GDP in FY15 may have grown lower at 7.3% than Central estimate

Rating agency India Ratings and Research on Wednesday said the country's GDP may have grown at 7.3 percent in FY 2014-15 which is slightly lower than Centre's estimate of 7.4 percent.

Mumbai: Rating agency India Ratings and Research on Wednesday said the country's GDP may have grown at 7.3 percent in FY 2014-15 which is slightly lower than Centre's estimate of 7.4 percent.

"We forecast FY15 GDP (at FY12 prices) to be 7.3 percent as against the advance estimate of 7.4 percent by the Central Statistics Office (CSO)," the agency said in a report here on Wednesday.

The net exports, which is the difference between exports and imports in national income accounting, might have turned positive in the last quarter of FY15.

Although net exports for FY15 as a whole will still be negative, it will be lower than the advance estimate thereby contributing positively to the GDP growth, the report said.

The agency expects a 22.5 percent year-on-year decline in net exports for FY15 as against the CSO advance estimate of a decline of 19.5 percent.

It said the industrial sector is also likely to miss advance estimates.

"Although IIP (general) grew at its fastest pace in last three fiscals, we expect industrial sector growth to fall short of CSO?s advance estimates of 5.9 percent," the report said.

Ind-Ra expects industrial gross value-added (GVA) growth to come in at 5.8 percent in the fourth quarter of FY15 and for the full year at 5.4 percent.

Notwithstanding unseasonal rains in large parts of country in February and March 2015, agriculture may have grown at 1.1 percent in FY15.

The FY15 advance estimate has pegged private final consumption expenditure (PFCE) growth at 7.1 percent.

"If PFCE has to match advance estimates, it has to grow at 11.8 percent in the fourth quarter in FY15, which is a daunting task," the report said.

It said with decline in inflation, households' inflation expectations have also declined sharply and it should have resulted in higher consumption expenditure in the economy but consumers are still cautious and somewhat sceptical about the sustainability of trajectory of inflation decline.

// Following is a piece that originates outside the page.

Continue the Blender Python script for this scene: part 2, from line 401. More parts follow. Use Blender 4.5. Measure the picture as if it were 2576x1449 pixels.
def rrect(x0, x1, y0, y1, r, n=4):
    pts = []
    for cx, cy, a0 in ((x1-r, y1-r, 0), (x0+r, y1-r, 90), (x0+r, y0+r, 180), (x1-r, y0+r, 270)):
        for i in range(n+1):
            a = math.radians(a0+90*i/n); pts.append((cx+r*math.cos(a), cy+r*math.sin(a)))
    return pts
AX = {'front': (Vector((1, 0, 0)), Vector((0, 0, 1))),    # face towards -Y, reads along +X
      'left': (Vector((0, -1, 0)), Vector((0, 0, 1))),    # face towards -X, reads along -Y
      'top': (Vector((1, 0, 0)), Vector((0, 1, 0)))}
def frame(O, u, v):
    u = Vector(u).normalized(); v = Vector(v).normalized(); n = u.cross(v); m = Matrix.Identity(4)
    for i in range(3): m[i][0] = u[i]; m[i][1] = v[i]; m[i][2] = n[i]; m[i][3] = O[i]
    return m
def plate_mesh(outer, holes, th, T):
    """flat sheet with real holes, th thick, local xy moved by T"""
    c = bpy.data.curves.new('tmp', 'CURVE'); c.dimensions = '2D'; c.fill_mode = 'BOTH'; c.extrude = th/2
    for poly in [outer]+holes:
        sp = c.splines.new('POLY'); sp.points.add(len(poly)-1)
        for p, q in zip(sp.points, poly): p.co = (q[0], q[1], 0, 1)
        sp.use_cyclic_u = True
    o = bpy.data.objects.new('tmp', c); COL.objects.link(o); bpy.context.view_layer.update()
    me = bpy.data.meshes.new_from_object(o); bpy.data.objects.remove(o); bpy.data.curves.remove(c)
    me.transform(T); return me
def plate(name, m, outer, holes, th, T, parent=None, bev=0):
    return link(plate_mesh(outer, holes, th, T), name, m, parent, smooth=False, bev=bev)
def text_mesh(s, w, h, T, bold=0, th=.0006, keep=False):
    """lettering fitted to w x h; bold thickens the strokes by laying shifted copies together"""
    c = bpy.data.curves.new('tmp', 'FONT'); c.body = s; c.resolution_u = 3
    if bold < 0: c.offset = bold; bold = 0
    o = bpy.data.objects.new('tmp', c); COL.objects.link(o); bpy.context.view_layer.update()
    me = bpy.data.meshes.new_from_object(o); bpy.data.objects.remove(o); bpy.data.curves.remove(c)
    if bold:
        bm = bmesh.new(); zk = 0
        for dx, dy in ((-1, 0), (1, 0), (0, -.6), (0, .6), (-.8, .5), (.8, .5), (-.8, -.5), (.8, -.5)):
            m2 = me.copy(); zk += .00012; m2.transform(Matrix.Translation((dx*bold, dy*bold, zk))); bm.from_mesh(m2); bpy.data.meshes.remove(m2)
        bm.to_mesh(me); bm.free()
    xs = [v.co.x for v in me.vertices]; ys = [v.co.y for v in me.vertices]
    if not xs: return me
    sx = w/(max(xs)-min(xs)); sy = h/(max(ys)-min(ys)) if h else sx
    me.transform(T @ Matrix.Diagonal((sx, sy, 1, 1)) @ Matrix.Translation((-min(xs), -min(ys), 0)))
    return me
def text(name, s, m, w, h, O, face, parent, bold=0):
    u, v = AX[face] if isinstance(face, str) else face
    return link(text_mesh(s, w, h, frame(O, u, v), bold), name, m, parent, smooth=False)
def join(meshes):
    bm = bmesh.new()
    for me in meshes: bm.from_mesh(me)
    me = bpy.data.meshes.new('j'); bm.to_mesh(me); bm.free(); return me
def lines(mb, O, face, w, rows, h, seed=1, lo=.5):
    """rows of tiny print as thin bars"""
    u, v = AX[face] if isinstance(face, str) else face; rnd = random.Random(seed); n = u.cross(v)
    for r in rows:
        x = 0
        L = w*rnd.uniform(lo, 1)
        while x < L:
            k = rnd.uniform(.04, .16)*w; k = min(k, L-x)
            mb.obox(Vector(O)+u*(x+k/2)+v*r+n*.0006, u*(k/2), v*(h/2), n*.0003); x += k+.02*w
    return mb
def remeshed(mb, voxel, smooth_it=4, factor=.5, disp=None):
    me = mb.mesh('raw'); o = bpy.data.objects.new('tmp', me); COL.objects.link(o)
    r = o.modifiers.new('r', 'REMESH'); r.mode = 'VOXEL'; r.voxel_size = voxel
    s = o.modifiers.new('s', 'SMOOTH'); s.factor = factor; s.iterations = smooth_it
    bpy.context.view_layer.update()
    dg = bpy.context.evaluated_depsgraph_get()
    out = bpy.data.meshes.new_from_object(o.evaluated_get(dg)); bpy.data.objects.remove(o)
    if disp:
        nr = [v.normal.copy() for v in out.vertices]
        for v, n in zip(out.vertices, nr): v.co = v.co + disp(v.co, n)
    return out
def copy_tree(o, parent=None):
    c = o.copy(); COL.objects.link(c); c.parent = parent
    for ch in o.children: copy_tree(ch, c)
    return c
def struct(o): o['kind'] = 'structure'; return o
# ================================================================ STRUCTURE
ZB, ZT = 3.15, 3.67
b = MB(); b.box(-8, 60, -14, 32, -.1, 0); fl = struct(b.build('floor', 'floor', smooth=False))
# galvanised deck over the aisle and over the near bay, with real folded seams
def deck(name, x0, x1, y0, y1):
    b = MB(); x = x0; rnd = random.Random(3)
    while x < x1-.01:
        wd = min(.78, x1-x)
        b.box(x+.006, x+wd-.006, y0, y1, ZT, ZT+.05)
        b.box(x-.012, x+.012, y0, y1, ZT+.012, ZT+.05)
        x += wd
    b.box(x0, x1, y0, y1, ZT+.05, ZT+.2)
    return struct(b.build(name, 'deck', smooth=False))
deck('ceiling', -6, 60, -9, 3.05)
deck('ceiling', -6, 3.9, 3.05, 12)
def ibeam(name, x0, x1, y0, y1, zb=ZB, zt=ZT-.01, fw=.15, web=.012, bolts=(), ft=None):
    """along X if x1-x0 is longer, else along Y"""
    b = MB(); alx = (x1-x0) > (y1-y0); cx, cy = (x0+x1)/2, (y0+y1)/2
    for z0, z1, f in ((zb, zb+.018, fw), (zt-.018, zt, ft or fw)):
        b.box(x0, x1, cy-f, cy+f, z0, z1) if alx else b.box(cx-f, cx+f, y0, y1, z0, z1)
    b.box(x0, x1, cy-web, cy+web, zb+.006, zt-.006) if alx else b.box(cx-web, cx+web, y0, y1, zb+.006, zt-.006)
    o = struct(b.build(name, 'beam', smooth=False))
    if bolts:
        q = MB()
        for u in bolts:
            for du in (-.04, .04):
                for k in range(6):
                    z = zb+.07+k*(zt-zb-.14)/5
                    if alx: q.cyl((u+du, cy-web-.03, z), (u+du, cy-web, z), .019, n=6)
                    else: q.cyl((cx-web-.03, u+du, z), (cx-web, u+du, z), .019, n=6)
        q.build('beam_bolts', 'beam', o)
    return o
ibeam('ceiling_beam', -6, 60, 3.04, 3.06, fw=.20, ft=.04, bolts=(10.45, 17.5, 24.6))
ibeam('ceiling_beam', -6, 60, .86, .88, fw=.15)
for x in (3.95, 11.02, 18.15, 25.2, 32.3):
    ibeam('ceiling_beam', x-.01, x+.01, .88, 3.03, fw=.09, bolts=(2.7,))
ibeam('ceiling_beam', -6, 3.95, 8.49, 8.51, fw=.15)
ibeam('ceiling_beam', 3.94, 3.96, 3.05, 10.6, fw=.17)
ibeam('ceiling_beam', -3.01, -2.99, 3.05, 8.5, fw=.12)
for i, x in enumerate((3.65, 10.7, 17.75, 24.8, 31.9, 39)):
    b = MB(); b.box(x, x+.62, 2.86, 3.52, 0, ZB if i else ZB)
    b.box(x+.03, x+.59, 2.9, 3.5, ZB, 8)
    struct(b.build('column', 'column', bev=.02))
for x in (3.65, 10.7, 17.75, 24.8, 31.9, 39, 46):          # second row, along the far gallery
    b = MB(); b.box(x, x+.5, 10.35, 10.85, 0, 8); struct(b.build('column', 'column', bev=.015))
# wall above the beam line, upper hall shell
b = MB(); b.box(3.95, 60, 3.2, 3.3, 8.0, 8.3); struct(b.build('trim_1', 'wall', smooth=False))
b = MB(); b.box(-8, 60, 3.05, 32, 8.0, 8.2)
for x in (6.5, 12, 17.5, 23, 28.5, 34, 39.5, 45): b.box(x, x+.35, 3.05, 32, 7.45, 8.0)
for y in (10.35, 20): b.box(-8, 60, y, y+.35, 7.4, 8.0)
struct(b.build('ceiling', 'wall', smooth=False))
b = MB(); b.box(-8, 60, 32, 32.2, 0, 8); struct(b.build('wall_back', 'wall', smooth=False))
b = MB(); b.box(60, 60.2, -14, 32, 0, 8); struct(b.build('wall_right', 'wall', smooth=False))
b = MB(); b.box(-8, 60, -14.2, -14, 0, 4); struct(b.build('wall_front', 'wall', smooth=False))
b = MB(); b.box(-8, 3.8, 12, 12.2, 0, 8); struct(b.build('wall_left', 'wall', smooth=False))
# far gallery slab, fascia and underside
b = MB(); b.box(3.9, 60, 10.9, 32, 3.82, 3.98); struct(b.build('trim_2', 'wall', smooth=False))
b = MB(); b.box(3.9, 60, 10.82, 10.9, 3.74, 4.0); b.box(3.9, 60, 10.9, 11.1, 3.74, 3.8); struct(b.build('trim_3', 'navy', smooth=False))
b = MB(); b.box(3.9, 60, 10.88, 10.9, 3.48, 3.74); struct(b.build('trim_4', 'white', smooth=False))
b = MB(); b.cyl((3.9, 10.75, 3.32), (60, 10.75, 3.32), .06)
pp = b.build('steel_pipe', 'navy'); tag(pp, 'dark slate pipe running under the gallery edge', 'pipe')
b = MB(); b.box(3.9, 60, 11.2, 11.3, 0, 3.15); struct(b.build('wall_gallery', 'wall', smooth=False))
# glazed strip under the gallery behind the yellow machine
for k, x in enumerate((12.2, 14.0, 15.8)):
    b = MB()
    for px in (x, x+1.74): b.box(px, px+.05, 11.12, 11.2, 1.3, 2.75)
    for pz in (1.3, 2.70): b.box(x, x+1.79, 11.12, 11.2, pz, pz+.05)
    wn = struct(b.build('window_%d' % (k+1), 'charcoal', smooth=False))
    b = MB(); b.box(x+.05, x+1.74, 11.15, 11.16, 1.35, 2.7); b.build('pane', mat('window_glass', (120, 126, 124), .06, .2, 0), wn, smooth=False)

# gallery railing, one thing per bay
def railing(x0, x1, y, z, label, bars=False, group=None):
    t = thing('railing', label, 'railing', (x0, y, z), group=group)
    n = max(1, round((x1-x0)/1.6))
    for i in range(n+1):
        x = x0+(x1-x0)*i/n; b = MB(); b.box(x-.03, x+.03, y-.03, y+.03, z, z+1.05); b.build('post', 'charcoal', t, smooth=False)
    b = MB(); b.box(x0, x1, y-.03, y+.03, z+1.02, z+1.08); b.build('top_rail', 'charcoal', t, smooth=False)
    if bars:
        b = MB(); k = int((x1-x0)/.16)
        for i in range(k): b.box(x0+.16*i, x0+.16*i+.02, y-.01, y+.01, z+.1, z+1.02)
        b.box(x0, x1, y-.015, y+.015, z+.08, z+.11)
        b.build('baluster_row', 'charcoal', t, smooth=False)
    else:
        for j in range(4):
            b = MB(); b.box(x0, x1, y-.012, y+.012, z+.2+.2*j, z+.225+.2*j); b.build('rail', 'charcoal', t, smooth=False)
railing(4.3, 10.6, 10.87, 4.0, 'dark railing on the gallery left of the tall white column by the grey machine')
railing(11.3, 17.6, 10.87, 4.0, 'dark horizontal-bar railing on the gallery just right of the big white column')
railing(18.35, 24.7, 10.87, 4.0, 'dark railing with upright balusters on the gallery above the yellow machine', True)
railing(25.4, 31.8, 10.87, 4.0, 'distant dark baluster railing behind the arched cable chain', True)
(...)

"As a result, they are in a wait and watch mode and are deferring their spending and not ready to loosen their purse yet," the report stated.

The agency said the government expenditure in FY15 to grow at 9.6 percent and in the fourth quarter at 9.1 percent.

To achieve 10 percent growth in FY15, the government expenditure in the fourth quarter has to grow at 10.8 percent.

"This looks unlikely in view of the fiscal consolidation path followed by central and state governments," as per the report.

It also expects the current account to turn surplus in the fourth quarter of FY15 at USD 1.8 billion, 0.4 percent of GDP), giving comfort to balance of payment.